Antonio Gramsci citato a sproposito dai moralisti
Un appello sui talk show
Alle volte ho il vago sospetto che certi intellettuali, sempre così attenti ai problemi del mondo, sempre così devoti alla ragione rischiaratrice, sempre così vigili nei confronti del corpo sociale, non guardino la tv. Beh certo, sono intellettuali, perché mai dovrebbero guardate una cosa volgare come la tv?
Alcuni la guardano con uno scopo preciso, magari per poterci scrivere un libro. Altri guardano solo Corrado Augias, nella speranza che presenti un loro libro. Altri ancora, sto parlando della tv generalista, quella corriva, da tutti i giorni, la guardano per poter snocciolare il rosario dell’indignazione.
Un gruppo di intellettuali che si riconoscono nella «Nazione Indiana» (un blog collettivo che raduna scrittori, teatranti, uomini di cinema, tutti molto impegnati) ha scritto una lettera aperta «ai direttori e alle direttrici delle reti televisive e delle testate giornalistiche» per lamentarsi delle parole di odio che circolano troppo liberamente nei talk show.
Si sa come vanno queste cose. Uno o una si prende la briga di scrivere l’appello e poi chiede ai sodali di firmarlo. E ci sono nomi importanti: Helena Janeczek, Christian Raimo, Loredana Lipperini, Laura Bosio, Silvia Ballestra, Chiara Valerio, Marco Belpoliti, Marco Missiroli, Alessandro Robecchi, Valeria Parrella, Nicola Lagioia, Teresa Ciabatti, Antonio Scurati, Carlo Lucarelli (uno che vive in tv) e tantissimi altri.
Chi non firmerebbe un appello di tanto buon senso? Chi non sottoscriverebbe frasi come queste? Eccole: «Siamo studiosi e studiose, scrittori e scrittrici, preoccupati dal dilagare dell’odio nei media italiani. Odio verso le donne, i migranti, i figli di migranti, la comunità Lgbtq. Un odio che è ormai il piatto principale di moltissimi talk show televisivi nei quali vige da tempo la politica dei microfoni aperti, senza nessuna direzione o controllo».
Poi si fa una pressante richiesta di «contenuti nuovi, modalità diverse, linguaggi aperti e trasparenti». Poi si cita il «nazional-popolare» Antonio Gramsci per «lavorare in sinergia e cambiare i mezzi di comunicazione… ora, prima che sia troppo tardi». Se non ora, quando?
Chi è così insensibile, apatico e cieco da non firmare un simile appello al buon senso, alla convivenza, all’uso democratico dei mezzi di comunicazione? L’infame sorrise.

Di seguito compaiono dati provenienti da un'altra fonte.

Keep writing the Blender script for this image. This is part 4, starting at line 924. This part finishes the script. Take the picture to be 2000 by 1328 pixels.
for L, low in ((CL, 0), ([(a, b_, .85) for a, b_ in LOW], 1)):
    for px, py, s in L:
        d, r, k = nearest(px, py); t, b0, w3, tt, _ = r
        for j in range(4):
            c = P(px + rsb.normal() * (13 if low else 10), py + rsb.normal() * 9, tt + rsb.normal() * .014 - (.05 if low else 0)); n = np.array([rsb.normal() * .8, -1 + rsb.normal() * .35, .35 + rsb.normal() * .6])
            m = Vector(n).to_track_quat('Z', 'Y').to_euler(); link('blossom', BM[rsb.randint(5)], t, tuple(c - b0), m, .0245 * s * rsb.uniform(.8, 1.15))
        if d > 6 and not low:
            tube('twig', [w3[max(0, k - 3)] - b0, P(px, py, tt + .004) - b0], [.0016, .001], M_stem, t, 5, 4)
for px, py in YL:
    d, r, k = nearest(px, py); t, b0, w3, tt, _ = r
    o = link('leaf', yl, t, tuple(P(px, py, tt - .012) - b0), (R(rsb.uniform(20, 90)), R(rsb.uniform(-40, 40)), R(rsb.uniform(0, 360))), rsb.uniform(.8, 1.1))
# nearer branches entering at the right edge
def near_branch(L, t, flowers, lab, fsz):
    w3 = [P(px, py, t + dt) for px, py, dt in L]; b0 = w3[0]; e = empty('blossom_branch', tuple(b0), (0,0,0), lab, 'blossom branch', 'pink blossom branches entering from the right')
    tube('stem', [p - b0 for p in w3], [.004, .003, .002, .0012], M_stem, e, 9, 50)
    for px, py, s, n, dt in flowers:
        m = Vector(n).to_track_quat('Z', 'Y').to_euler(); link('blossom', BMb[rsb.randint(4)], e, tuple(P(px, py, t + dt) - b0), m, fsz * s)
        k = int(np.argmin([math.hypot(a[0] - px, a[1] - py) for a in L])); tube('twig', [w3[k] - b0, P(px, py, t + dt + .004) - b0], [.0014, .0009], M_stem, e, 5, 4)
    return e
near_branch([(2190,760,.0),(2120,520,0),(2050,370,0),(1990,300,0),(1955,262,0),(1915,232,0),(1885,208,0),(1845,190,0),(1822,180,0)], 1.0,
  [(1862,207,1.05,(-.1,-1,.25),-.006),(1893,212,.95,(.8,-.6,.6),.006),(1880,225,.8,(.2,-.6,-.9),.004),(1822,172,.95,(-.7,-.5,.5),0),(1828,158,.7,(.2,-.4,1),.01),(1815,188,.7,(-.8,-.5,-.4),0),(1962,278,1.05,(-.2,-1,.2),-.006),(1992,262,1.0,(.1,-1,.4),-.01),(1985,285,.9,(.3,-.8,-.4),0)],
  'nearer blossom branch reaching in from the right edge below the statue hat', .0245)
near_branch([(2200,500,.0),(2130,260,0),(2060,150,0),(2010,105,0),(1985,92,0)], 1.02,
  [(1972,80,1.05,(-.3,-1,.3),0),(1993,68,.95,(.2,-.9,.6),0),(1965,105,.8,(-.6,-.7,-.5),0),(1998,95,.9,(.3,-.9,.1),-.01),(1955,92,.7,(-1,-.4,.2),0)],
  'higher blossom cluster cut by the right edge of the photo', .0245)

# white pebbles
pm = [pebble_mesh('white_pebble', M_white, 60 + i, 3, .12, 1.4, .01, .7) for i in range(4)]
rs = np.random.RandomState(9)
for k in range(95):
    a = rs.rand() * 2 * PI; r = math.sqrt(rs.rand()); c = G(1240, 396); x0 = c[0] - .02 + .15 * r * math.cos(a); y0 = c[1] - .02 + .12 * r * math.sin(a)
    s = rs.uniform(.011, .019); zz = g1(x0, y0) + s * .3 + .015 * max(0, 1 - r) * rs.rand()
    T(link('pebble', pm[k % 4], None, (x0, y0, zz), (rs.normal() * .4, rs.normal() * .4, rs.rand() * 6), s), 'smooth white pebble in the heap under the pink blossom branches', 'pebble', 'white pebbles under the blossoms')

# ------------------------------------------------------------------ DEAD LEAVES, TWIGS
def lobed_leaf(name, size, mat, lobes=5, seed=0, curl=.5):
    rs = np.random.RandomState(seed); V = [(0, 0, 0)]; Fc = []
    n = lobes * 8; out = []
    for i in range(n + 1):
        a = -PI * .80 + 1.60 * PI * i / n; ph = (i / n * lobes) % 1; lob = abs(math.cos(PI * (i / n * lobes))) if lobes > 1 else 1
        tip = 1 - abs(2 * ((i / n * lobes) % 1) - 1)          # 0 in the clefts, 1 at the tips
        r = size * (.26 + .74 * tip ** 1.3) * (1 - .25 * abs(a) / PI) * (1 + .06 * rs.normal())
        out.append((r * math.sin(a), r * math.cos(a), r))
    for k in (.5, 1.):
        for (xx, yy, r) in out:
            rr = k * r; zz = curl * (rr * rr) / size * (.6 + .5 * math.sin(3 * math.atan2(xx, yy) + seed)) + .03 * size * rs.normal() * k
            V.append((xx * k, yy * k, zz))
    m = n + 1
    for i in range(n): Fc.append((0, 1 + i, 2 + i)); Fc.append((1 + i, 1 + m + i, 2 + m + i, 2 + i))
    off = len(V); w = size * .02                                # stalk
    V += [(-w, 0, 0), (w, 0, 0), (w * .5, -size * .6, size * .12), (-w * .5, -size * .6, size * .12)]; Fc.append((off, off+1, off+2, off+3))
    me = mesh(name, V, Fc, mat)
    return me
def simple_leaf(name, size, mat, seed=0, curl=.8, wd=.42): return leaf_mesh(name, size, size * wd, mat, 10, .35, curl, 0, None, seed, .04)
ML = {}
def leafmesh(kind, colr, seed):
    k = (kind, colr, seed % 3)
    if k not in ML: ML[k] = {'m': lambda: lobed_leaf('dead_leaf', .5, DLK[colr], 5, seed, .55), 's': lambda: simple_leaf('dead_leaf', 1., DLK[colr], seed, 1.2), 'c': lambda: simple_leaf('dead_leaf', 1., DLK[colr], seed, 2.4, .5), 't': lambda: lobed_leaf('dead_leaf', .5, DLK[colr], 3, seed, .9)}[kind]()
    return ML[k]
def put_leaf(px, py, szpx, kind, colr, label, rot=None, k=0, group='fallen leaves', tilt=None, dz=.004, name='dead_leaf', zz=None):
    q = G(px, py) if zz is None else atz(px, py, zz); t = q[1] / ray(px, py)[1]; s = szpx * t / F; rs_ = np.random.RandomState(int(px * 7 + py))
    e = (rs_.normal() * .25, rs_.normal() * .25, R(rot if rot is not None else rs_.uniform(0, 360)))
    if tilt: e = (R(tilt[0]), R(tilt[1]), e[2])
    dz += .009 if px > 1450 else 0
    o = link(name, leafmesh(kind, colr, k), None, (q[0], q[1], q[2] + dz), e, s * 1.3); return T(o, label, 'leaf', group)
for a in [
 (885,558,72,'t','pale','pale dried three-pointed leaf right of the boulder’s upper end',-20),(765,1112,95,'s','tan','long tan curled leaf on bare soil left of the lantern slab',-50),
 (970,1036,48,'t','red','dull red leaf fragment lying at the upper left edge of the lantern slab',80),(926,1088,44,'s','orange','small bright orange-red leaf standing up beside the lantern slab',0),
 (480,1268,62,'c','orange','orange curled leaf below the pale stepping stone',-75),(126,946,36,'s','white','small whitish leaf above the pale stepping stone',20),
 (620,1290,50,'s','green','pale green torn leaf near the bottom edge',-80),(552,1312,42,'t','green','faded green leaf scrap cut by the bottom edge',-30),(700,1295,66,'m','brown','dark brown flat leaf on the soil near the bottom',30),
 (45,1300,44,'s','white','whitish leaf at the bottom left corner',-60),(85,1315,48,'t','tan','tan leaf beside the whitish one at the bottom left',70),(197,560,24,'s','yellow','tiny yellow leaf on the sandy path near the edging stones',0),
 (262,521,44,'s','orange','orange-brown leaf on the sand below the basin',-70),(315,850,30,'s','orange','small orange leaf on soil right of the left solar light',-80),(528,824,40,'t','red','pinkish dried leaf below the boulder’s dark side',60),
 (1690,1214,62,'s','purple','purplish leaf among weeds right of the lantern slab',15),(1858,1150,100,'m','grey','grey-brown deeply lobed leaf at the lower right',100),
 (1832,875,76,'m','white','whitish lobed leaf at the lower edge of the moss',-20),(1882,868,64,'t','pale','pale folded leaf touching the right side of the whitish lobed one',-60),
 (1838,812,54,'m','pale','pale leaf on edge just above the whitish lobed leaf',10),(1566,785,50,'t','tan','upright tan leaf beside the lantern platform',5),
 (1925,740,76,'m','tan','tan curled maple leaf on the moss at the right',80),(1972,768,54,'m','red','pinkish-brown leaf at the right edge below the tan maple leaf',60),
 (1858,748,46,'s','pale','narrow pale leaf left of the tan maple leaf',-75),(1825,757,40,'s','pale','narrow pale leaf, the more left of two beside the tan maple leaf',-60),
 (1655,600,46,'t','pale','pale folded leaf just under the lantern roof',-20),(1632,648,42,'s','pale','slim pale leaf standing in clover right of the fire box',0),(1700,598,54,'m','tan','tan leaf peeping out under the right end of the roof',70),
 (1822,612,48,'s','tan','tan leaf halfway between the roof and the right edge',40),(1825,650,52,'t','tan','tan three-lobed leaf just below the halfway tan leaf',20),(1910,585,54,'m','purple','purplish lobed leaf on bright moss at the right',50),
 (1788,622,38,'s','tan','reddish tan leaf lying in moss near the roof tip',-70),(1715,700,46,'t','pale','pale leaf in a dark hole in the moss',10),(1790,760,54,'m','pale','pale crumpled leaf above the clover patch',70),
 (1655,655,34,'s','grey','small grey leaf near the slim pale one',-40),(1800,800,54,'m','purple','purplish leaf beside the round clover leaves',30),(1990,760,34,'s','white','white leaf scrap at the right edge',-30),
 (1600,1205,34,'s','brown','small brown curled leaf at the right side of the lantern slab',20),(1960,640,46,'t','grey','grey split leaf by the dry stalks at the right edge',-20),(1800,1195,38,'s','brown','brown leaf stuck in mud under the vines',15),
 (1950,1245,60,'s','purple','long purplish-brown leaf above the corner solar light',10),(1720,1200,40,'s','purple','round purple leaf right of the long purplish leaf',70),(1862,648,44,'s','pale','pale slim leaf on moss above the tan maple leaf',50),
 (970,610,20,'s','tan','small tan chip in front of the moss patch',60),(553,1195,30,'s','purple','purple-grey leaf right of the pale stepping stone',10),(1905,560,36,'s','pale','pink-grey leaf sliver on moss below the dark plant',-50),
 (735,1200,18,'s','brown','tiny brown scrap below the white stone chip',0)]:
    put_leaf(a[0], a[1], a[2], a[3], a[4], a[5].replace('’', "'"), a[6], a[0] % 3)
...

Infatti, basta leggere con un po’ più di attenzione l’appello per accorgersi della superficialità analitica con cui è stato redatto. D’accordo, i talk non sono una palestra di eleganza: nell’indistinta valanga quantitativa c’è chi si esprime con intelligenza (pochi) e chi è volgare, calunnioso, mendace (molti). Il vero guaio dei talk è che sono lunghi e monotoni. Pensare però, come pensano gli appellanti, che le parole dei talk possano tradursi in atti di violenza omicida (si cita l’attentato di Macerata) è una solenne sciocchezza. Come quelli che pensano che la serie Gomorra abbia generato le baby gang di Napoli. Sostenere l’esistenza di una connessione diretta tra l’esposizione ai messaggi dei media e il comportamento dell’individuo è teoricamente ingenuo (una teoria in voga negli anni Venti del secolo scorso, smentita poi da tutti gli studi sugli effetti dei media). Significa trascurare l’aspetto della fruizione, il peso del contesto e delle motivazioni degli individui, riducendo l’analisi a un conteggio della frequenza con cui un certo contenuto viene diffuso.
Tutti siamo per una tv migliore, ma da così sensibili studiosi e raffinate studiose ci si aspetterebbe un maggior rigore d’analisi e non un facile moralismo.